- _Task prompt_: Pick out each line containing the string "high" and copy it.

- _Provided information_:
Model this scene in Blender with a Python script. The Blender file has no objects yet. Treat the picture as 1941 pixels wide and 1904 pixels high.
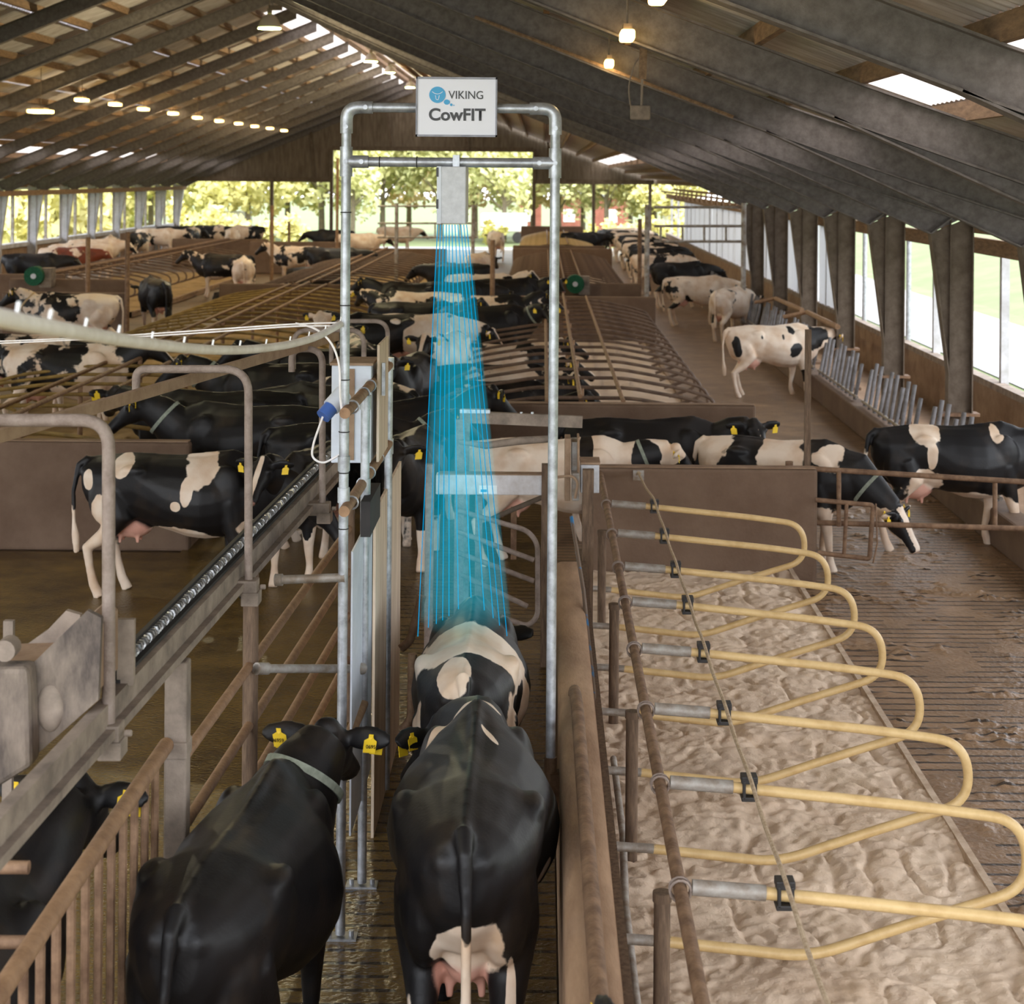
import bpy, bmesh, math, random
import numpy as np
from mathutils import Vector, Matrix
R = math.radians
random.seed(7)
SC = bpy.context.scene
COL = SC.collection
# ------------------------------------------------------------------ camera
FPX, CX, CY, EYE, ROLL = 3280.0, 1030.0, 335.0, 4.1, R(0.45)
cam = bpy.data.cameras.new('camera'); camo = bpy.data.objects.new('camera', cam); COL.objects.link(camo)
cam.sensor_width = 36.0; cam.lens = FPX / 1941 * 36
cam.shift_x = -(CX - 970.5) / 1941; cam.shift_y = -(952 - CY) / 1941
cam.clip_start = 0.05; cam.clip_end = 600
camo.location = (0, 0, EYE)
camo.rotation_euler = (Matrix.Rotation(R(90), 4, 'X') @ Matrix.Rotation(ROLL, 4, 'Z')).to_euler()
cam.dof.use_dof = True; cam.dof.focus_distance = 10.5; cam.dof.aperture_fstop = 4.2
SC.camera = camo
# ------------------------------------------------------------------ world, sun, exposure
W = bpy.data.worlds.new('overcast_sky'); SC.world = W; W.use_nodes = True
wn = W.node_tree.nodes; wl = W.node_tree.links
bg = wn['Background']
tc = wn.new('ShaderNodeTexCoord'); sx = wn.new('ShaderNodeSeparateXYZ'); rp = wn.new('ShaderNodeValToRGB')
wl.new(tc.outputs['Generated'], sx.inputs[0]); wl.new(sx.outputs['Z'], rp.inputs[0]); wl.new(rp.outputs[0], bg.inputs[0])
rp.color_ramp.elements[0].position = 0.0; rp.color_ramp.elements[0].color = (0.93, 0.95, 1.0, 1)
rp.color_ramp.elements[1].position = 0.6; rp.color_ramp.elements[1].color = (0.86, 0.91, 1.0, 1)
bg.inputs[1].default_value = 3.2
sun = bpy.data.lights.new('sun', 'SUN'); sun.energy = 1.5; sun.angle = R(12); sun.color = (1, 0.95, 0.87)
suno = bpy.data.objects.new('sun', sun); COL.objects.link(suno); suno.rotation_euler = (R(42), R(8), R(25))
SC.view_settings.view_transform = 'Standard'; SC.view_settings.look = 'None'
SC.view_settings.exposure = 0.72; SC.view_settings.gamma = 1; SC.view_settings.use_curve_mapping = False
cy = SC.cycles
cy.max_bounces = 7; cy.diffuse_bounces = 4; cy.glossy_bounces = 2; cy.transmission_bounces = 4; cy.volume_bounces = 0
cy.transparent_max_bounces = 8; cy.sample_clamp_indirect = 4.0; cy.caustics_reflective = False; cy.caustics_refractive = False
cy.use_denoising = True

# ------------------------------------------------------------------ helpers
def at(px, py, Z=None, d=None):
    """photo pixel -> world point, on the level Z or at the distance d"""
    x = px - CX; y = py - CY
    u = x * math.cos(ROLL) + y * math.sin(ROLL); v = -x * math.sin(ROLL) + y * math.cos(ROLL)
    if d is None: d = (EYE - Z) * FPX / v
    return Vector((u * d / FPX, d, EYE - v * d / FPX))
def lin(c):
    return tuple(((v / 255) / 12.92 if v / 255 <= 0.04045 else ((v / 255 + 0.055) / 1.055) ** 2.4) for v in c) + (1,)
MATS = {}
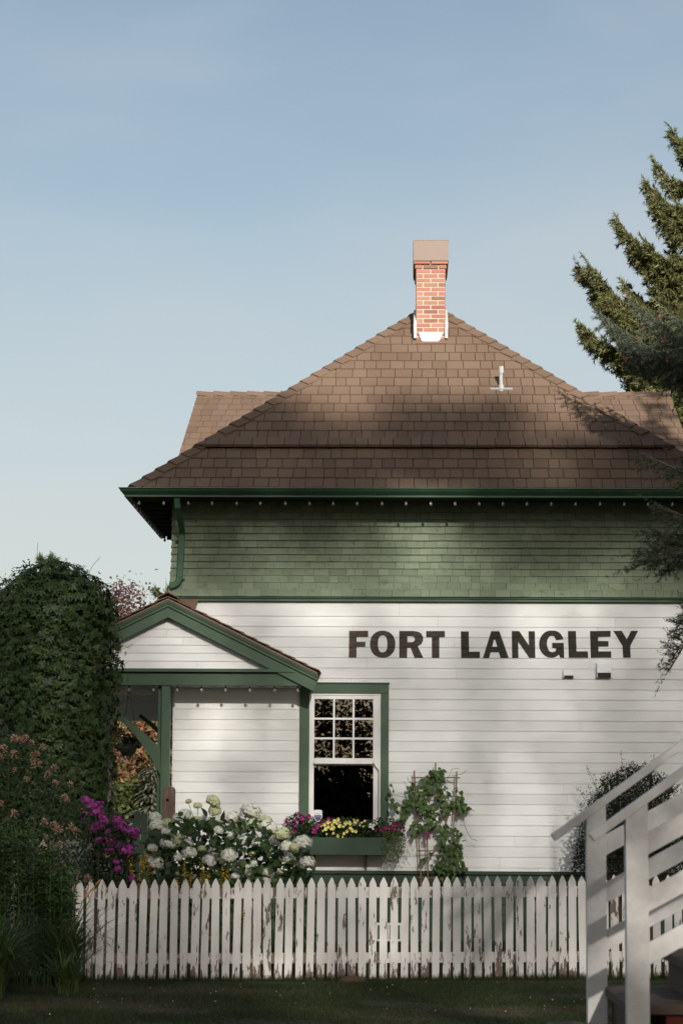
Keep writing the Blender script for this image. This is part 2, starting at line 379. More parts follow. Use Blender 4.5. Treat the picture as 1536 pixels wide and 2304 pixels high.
# painted lettering, laid on the boards
LET = [(775, [(64,92),(340,92),(338,180),(173,180),(173,250),(300,250),(298,324),(173,324),(170,478),(60,478)], None),
 (775, 'O', None),
 (775, [(785,94),(990,94),(1060,105),(1105,135),(1130,190),(1125,240),(1100,285),(1052,316),(1132,482),(1005,482),(948,338),(900,338),(898,482),(785,482)], [(900,170),(970,170),(1000,182),(1010,210),(1000,240),(975,254),(903,256)]),
 (775, [(1172,95),(1440,95),(1442,186),(1362,186),(1362,482),(1254,482),(1254,186),(1174,186)], None),
 (1025, [(70,100),(184,100),(190,392),(345,392),(345,482),(76,482)], None),
 (1025, [(508,97),(625,97),(760,484),(642,484),(615,402),(500,402),(478,484),(388,484)], [(545,220),(565,220),(595,322),(524,322)]),
 (1025, [(803,95),(910,95),(1050,300),(1044,97),(1135,97),(1142,484),(1055,484),(895,250),(900,484),(808,484)], None),
 (1200, [(425,215),(412,175),(390,140),(360,112),(330,97),(295,89),(250,88),(215,91),(180,102),(145,125),(115,155),(92,200),(80,240),(75,285),(79,325),(90,365),(108,398),(132,428),(160,452),(192,470),(222,479),(255,482),(285,479),(315,468),(340,453),(360,435),(382,482),(438,482),(430,265),(262,265),(265,342),(322,345),(318,380),(295,394),(260,400),(240,394),(222,381),(205,352),(194,318),(188,285),(190,248),(198,220),(207,198),(220,180),(237,169),(255,165),(275,167),(292,174),(305,190),(320,228)], None),
 (1200, [(490,95),(606,95),(615,388),(778,388),(782,482),(503,482)], None),
 (1200, [(808,95),(1105,92),(1104,180),(925,182),(925,238),(1074,240),(1074,320),(930,322),(930,388),(1112,388),(1114,480),(820,482)], None),
 (1200, [(1142,92),(1265,92),(1338,215),(1398,92),(1500,92),(1388,310),(1394,480),(1284,480),(1275,310)], None)]
def sup(cx, cy, rx, ry, e, n=40):
    out = []
    for i in range(n):
        t = 2*math.pi*i/n; c, s = math.cos(t), math.sin(t)
        out.append((cx+rx*math.copysign(abs(c)**(2/e), c), cy+ry*math.copysign(abs(s)**(2/e), s)))
    return out
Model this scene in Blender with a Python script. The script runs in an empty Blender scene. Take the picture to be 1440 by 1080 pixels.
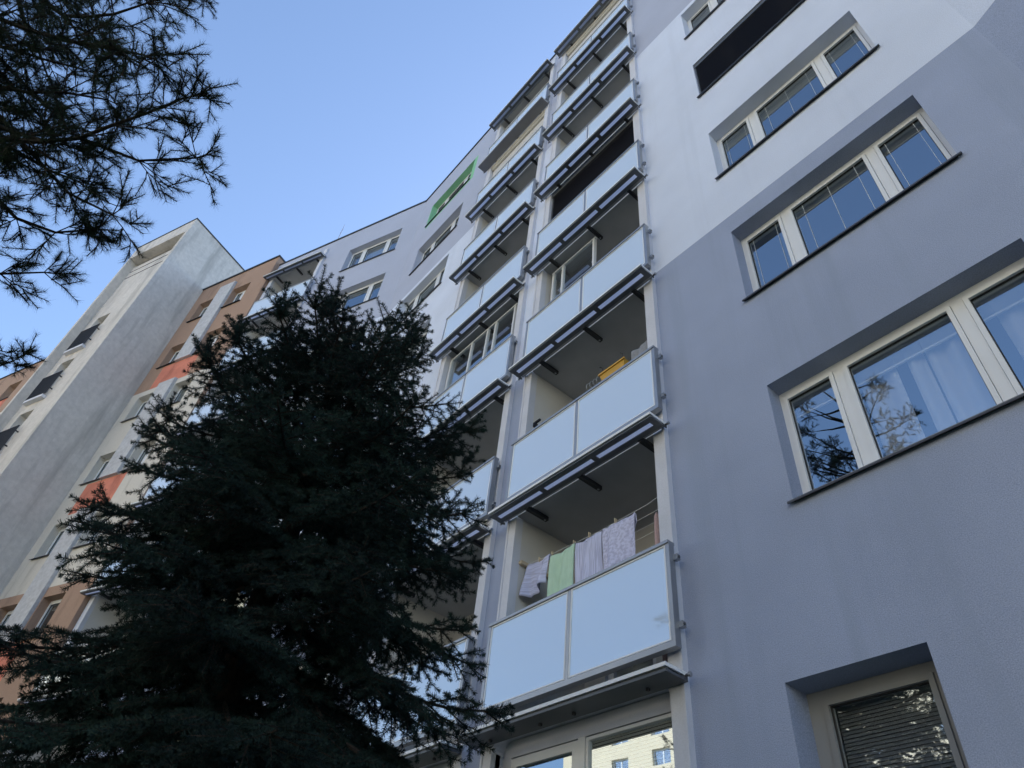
import bpy, math, random
import numpy as np
from mathutils import Vector, Matrix

S = bpy.context.scene
COL = S.collection
R = math.radians
random.seed(7)
RNG = np.random.default_rng(11)

# ------------------------------------------------------------------ camera
# origin = camera (eye height 1.65 m over the lawn), +x along the grey facade, +y into it, z up
FPX = 986.5
ROT = ((0.644, 0.759, 0.094), (-0.499, 0.509, -0.702), (-0.58, 0.405, 0.706))


def _rot(yaw, pitch, roll):
    cy, sy = math.cos(yaw), math.sin(yaw)
    cp, sp = math.cos(pitch), math.sin(pitch)
    f = Vector((sy * cp, cy * cp, sp))
    r = Vector((cy, -sy, 0))
    u = r.cross(f)
    cr, sr = math.cos(roll), math.sin(roll)
    return r * cr + u * sr, -r * sr + u * cr, f


cr_, cu_, cf_ = _rot(-0.9617, 0.7845, 0.1326)
cam = bpy.data.cameras.new("camera")
cam.sensor_width = 36
cam.lens = FPX / 1440 * 36
cam.clip_start = 0.05
cam.clip_end = 2000
co = bpy.data.objects.new("camera", cam)
co.matrix_world = Matrix(((cr_.x, cu_.x, -cf_.x, 0), (cr_.y, cu_.y, -cf_.y, 0), (cr_.z, cu_.z, -cf_.z, 0), (0, 0, 0, 1)))
COL.objects.link(co)
S.camera = co

# ------------------------------------------------------------------ sky, sun, exposure
SUN_DIR = Vector((-0.42, 0.95, 0.80)).normalized()
w = bpy.data.worlds.new("World")
S.world = w
w.use_nodes = True
nt = w.node_tree
bg = nt.nodes["Background"]
sky = nt.nodes.new("ShaderNodeTexSky")
sky.sky_type = 'NISHITA'
sky.sun_disc = False
sky.sun_elevation = math.asin(SUN_DIR.z)
sky.sun_rotation = math.atan2(SUN_DIR.x, SUN_DIR.y)
sky.altitude = 200
sky.air_density = 1.0
sky.dust_density = 0.5
sky.ozone_density = 2.0
nt.links.new(sky.outputs[0], bg.inputs[0])
bg.inputs[1].default_value = 0.088
sl = bpy.data.lights.new("sun", 'SUN')
sl.energy = 2.5
sl.angle = R(0.5)
sl.color = (1, 0.96, 0.92)
so = bpy.data.objects.new("sun", sl)
so.rotation_euler = (-SUN_DIR).to_track_quat('-Z', 'Y').to_euler()
COL.objects.link(so)
S.view_settings.view_transform = 'Standard'
S.view_settings.look = 'None'
S.view_settings.gamma = 1
S.view_settings.exposure = 1.82


# ------------------------------------------------------------------ materials
def mat(name, col, rough=0.85, metal=0.0, noise=None, bump=None, spec=0.3, coat=0.0, streak=None):
    """noise = (scale, amount): value mottling; bump = (scale, strength, distance)"""
    m = bpy.data.materials.new(name)
    m.use_nodes = True
    n = m.node_tree
    p = n.nodes["Principled BSDF"]
    p.inputs["Base Color"].default_value = (*col, 1)
    p.inputs["Roughness"].default_value = rough
    p.inputs["Metallic"].default_value = metal
    p.inputs["Specular IOR Level"].default_value = spec
    p.inputs["Coat Weight"].default_value = coat
    tc = n.nodes.new("ShaderNodeTexCoord")
    out = None
    if noise:
        out = None
        for sc_, am, det in noise:
            t = n.nodes.new("ShaderNodeTexNoise")
            t.inputs["Scale"].default_value = sc_
            t.inputs["Detail"].default_value = det
            n.links.new(tc.outputs["Object"], t.inputs["Vector"])
            mr = n.nodes.new("ShaderNodeMapRange")
            mr.inputs["From Min"].default_value = 0.3
            mr.inputs["From Max"].default_value = 0.7
            mr.inputs["To Min"].default_value = 1 - am
            mr.inputs["To Max"].default_value = 1 + am
            n.links.new(t.outputs["Fac"], mr.inputs["Value"])
            mx = n.nodes.new("ShaderNodeMix")
            mx.data_type = 'RGBA'
            mx.blend_type = 'MULTIPLY'
            mx.inputs[0].default_value = 1
            if out is None:
                mx.inputs[6].default_value = (*col, 1)
            else:
                n.links.new(out, mx.inputs[6])
            n.links.new(mr.outputs[0], mx.inputs[7])
            out = mx.outputs[2]
    if streak:
        sx, sz, lo, hi, dark = streak
        mp = n.nodes.new("ShaderNodeMapping")
        mp.inputs["Scale"].default_value = (sx, sx, sz)
        mp.inputs["Rotation"].default_value = (R(18), R(14), 0) if sx < 2 else (R(2), R(1), 0)
        n.links.new(tc.outputs["Object"], mp.inputs["Vector"])
        t = n.nodes.new("ShaderNodeTexNoise")
        t.inputs["Scale"].default_value = 1
        t.inputs["Detail"].default_value = 8
        t.inputs["Roughness"].default_value = 0.62
        n.links.new(mp.outputs[0], t.inputs["Vector"])
        mr = n.nodes.new("ShaderNodeMapRange")
        mr.inputs["From Min"].default_value = lo
        mr.inputs["From Max"].default_value = hi
        n.links.new(t.outputs["Fac"], mr.inputs["Value"])
        mx = n.nodes.new("ShaderNodeMix")
        mx.data_type = 'RGBA'
        n.links.new(mr.outputs[0], mx.inputs[0])
        if out is None:
            mx.inputs[6].default_value = (*col, 1)
        else:
            n.links.new(out, mx.inputs[6])
        mx.inputs[7].default_value = (*dark, 1)
        out = mx.outputs[2]
    if out is not None:
        n.links.new(out, p.inputs["Base Color"])
    if bump:
        t = n.nodes.new("ShaderNodeTexNoise")
        t.inputs["Scale"].default_value = bump[0]
        t.inputs["Detail"].default_value = 4
        n.links.new(tc.outputs["Object"], t.inputs["Vector"])
        b = n.nodes.new("ShaderNodeBump")
        b.inputs["Strength"].default_value = bump[1]
        b.inputs["Distance"].default_value = bump[2]
        n.links.new(t.outputs["Fac"], b.inputs["Height"])
        n.links.new(b.outputs[0], p.inputs["Normal"])
    return m


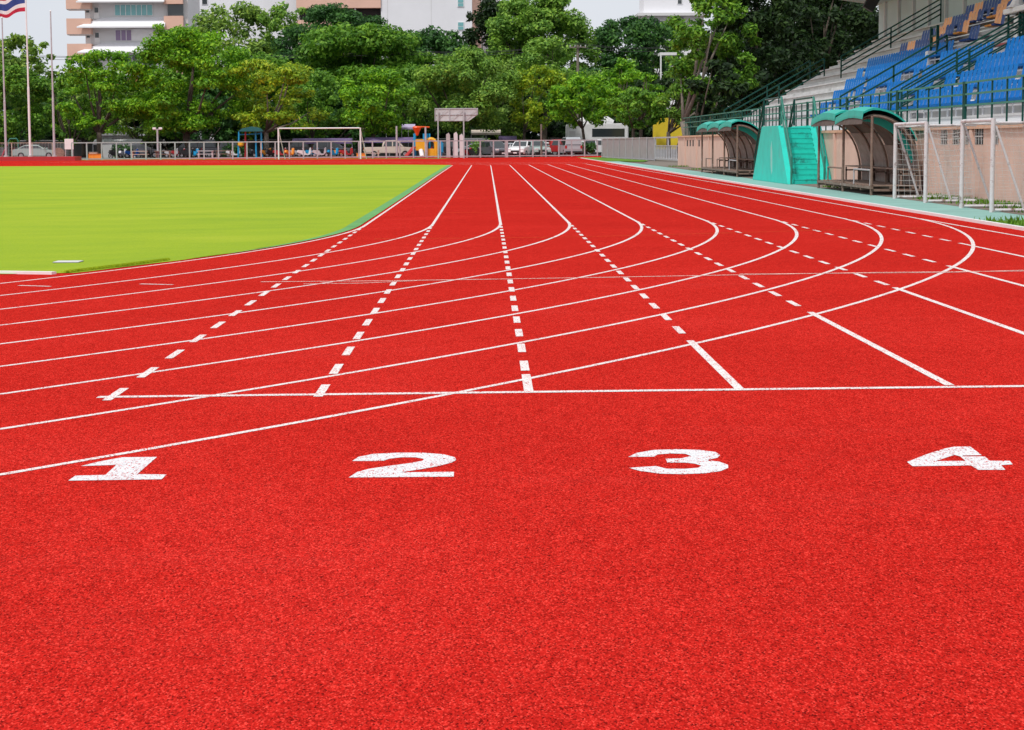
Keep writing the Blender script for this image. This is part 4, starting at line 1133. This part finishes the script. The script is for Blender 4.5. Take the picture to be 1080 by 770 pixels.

- _Answer in full_:
Model this scene in Blender with a Python script. The Blender file has no objects yet. Treat the picture as 1941 pixels wide and 1904 pixels high.
Keep writing the Blender script for this image. This is part 2, starting at line 379. More parts follow. Use Blender 4.5. Treat the picture as 1536 pixels wide and 2304 pixels high.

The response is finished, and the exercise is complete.